## Raw data
>> START

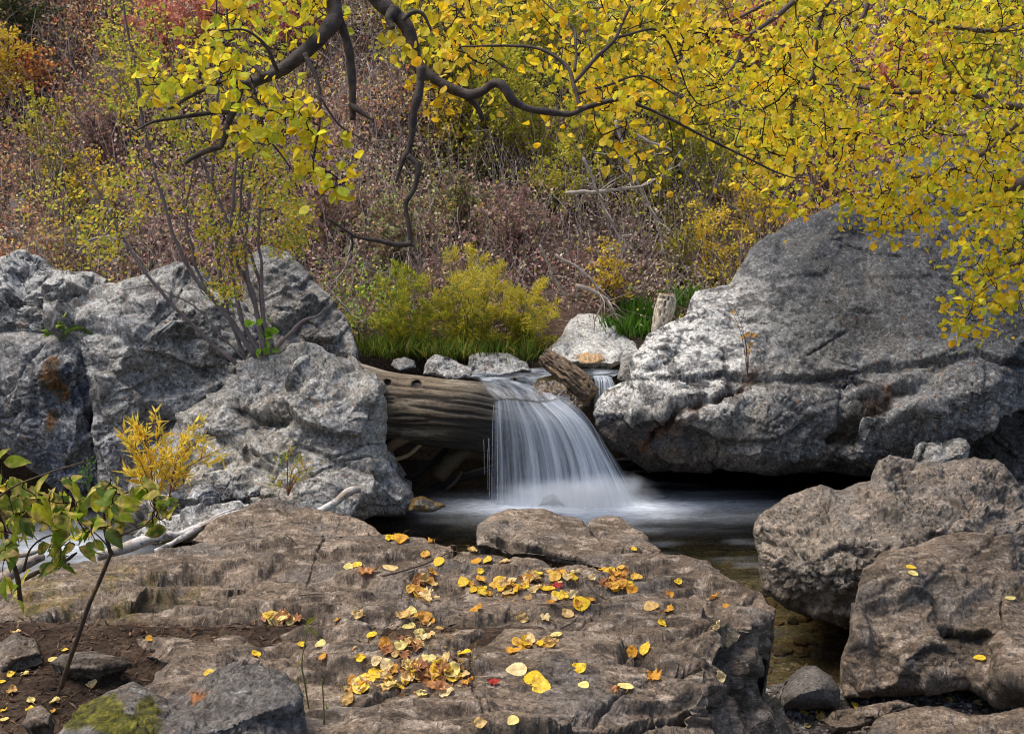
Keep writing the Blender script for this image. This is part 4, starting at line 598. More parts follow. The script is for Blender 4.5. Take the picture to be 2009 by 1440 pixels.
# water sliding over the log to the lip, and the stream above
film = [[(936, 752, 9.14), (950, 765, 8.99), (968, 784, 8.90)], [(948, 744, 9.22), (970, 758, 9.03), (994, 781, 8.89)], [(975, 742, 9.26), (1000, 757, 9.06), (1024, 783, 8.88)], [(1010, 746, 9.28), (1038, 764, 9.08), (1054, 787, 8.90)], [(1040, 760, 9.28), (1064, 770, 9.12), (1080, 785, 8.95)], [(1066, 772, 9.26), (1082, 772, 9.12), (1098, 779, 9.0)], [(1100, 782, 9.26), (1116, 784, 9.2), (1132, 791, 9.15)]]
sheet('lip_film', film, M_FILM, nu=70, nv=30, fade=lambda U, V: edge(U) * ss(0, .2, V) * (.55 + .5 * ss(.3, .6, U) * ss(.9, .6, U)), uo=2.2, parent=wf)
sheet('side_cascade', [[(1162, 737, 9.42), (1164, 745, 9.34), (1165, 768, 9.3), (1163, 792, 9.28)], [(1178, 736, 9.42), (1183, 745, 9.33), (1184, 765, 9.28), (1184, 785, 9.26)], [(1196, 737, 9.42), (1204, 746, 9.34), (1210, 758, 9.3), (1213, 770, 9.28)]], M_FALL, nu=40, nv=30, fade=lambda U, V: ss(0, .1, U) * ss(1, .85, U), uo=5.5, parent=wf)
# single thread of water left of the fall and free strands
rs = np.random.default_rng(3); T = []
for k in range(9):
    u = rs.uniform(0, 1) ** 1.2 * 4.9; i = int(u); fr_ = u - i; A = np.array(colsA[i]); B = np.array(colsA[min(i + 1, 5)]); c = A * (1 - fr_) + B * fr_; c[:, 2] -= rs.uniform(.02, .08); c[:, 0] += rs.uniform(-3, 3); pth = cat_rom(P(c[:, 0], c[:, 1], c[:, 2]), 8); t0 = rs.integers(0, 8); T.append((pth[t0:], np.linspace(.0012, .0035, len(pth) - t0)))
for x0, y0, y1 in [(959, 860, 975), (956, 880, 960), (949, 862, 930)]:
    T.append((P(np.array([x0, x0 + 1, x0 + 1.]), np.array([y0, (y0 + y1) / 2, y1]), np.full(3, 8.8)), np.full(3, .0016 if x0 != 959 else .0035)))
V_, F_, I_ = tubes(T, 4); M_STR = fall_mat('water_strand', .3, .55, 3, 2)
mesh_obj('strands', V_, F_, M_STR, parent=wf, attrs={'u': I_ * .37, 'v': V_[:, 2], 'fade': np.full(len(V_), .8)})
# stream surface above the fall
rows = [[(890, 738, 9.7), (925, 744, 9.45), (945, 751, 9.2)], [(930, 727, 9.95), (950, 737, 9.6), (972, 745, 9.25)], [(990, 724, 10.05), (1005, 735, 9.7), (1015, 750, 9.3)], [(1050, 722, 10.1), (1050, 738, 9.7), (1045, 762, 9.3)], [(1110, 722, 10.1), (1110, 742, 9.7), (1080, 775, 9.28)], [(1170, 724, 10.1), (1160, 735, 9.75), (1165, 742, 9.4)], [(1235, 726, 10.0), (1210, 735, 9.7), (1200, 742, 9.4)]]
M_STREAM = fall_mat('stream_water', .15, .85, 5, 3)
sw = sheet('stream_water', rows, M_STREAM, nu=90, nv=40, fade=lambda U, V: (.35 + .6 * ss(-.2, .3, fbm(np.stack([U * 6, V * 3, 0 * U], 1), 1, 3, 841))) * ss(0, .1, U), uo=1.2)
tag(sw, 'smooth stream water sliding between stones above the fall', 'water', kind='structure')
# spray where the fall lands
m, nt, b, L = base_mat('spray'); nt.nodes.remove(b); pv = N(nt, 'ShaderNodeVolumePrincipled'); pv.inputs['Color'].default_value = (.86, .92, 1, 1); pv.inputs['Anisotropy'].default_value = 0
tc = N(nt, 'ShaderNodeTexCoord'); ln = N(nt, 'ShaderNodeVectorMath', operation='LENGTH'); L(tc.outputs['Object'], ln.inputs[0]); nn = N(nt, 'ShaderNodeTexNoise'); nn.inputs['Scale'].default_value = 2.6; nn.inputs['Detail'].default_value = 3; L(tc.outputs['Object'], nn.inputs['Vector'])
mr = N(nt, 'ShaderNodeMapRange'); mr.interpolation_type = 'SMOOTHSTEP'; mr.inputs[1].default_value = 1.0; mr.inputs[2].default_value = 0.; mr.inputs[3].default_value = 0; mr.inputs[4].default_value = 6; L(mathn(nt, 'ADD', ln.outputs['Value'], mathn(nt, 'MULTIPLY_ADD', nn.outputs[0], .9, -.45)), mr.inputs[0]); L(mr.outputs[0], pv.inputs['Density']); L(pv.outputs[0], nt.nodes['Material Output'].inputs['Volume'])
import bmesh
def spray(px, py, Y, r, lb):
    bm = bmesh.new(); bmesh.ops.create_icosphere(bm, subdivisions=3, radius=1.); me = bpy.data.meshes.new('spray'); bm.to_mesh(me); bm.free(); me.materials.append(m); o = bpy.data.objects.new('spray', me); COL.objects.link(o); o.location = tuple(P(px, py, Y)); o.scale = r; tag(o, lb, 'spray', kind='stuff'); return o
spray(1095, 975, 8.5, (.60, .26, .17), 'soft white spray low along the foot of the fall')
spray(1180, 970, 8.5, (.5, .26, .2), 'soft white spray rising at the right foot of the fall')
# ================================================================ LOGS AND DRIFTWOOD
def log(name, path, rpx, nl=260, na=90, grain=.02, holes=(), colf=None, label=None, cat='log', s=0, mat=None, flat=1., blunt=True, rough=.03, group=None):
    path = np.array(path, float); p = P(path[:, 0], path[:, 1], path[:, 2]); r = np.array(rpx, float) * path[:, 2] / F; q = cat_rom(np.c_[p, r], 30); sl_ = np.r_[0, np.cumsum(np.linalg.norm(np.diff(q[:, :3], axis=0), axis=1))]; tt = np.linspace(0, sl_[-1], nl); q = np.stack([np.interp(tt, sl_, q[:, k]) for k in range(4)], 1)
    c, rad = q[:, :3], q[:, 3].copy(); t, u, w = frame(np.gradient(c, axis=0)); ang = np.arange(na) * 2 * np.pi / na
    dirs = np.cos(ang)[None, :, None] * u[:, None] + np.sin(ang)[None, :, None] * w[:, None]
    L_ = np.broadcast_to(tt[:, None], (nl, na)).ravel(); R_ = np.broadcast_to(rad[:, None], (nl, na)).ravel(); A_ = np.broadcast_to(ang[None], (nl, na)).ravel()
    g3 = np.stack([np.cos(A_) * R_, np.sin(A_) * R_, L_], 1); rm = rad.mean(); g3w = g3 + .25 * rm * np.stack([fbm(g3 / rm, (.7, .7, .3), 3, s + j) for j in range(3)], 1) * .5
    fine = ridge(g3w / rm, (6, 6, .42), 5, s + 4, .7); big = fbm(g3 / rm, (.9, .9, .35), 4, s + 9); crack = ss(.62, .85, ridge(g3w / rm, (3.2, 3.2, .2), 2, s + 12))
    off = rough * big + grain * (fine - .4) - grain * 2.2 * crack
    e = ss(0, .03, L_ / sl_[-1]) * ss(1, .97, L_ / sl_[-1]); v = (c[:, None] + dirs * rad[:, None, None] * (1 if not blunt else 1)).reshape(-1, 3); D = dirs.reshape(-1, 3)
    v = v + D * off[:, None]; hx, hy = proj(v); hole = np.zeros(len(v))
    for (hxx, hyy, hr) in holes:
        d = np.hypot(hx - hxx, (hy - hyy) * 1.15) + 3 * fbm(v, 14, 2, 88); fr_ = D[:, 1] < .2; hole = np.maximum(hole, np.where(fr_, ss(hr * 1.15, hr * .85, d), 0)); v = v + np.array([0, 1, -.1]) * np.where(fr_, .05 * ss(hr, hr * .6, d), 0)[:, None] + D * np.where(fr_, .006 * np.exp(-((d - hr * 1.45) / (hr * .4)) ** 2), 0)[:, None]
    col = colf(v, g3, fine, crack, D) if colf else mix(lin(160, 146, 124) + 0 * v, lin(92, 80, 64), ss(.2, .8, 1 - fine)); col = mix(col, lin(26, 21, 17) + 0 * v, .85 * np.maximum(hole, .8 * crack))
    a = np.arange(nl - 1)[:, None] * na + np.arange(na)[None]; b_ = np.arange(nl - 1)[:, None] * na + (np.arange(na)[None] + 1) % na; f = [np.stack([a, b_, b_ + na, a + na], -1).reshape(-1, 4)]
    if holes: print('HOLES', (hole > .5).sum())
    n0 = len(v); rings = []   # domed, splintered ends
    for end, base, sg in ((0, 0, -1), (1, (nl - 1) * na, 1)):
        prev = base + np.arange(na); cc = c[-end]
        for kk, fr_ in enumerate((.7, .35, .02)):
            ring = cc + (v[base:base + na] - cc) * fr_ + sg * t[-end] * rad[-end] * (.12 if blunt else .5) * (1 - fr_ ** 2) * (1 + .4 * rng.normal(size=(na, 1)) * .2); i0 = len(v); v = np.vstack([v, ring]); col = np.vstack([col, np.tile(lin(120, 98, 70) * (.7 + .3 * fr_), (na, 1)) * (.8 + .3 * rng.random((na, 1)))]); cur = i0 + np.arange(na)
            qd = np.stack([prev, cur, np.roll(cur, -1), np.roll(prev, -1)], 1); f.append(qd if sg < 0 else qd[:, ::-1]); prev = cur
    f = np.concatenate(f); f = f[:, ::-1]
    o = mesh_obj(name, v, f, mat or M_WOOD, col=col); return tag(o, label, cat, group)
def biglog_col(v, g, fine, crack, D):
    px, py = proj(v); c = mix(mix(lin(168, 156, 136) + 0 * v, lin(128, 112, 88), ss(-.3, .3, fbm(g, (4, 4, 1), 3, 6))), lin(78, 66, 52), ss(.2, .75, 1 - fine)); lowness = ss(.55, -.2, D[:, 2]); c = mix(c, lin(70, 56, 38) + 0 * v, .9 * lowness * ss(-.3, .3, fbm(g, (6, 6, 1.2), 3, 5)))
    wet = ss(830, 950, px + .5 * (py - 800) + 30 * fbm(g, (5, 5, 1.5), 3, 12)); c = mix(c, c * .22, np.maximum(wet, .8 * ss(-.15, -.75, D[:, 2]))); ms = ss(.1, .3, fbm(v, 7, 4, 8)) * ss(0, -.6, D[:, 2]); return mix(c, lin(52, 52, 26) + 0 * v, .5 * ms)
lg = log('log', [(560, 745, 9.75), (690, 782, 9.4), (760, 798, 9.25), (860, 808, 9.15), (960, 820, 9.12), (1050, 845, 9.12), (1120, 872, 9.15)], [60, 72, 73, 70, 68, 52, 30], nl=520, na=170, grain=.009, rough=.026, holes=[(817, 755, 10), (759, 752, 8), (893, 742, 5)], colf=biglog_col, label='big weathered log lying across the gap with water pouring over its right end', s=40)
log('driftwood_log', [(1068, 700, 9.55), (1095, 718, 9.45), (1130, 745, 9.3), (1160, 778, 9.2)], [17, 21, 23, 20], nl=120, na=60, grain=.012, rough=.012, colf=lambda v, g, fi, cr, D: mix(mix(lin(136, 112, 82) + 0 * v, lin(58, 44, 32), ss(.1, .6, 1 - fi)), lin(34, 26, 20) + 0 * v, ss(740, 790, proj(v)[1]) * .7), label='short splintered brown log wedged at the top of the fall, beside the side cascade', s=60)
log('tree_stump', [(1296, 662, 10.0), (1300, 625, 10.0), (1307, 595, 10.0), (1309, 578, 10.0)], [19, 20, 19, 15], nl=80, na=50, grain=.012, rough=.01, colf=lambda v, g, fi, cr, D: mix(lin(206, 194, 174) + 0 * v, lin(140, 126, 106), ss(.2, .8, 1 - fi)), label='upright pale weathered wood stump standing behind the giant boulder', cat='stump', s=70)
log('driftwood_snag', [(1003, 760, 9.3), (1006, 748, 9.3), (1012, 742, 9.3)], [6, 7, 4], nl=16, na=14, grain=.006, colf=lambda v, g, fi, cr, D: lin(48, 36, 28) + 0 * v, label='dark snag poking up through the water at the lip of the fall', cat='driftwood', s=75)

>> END

Extract and reproduce exactly the lines opening with the line containing "px, py = proj(v);" and closing with the line containing "wet = ss(830, 950, px", inclusive.

## Exercise result
    px, py = proj(v); c = mix(mix(lin(168, 156, 136) + 0 * v, lin(128, 112, 88), ss(-.3, .3, fbm(g, (4, 4, 1), 3, 6))), lin(78, 66, 52), ss(.2, .75, 1 - fine)); lowness = ss(.55, -.2, D[:, 2]); c = mix(c, lin(70, 56, 38) + 0 * v, .9 * lowness * ss(-.3, .3, fbm(g, (6, 6, 1.2), 3, 5)))
    wet = ss(830, 950, px + .5 * (py - 800) + 30 * fbm(g, (5, 5, 1.5), 3, 12)); c = mix(c, c * .22, np.maximum(wet, .8 * ss(-.15, -.75, D[:, 2]))); ms = ss(.1, .3, fbm(v, 7, 4, 8)) * ss(0, -.6, D[:, 2]); return mix(c, lin(52, 52, 26) + 0 * v, .5 * ms)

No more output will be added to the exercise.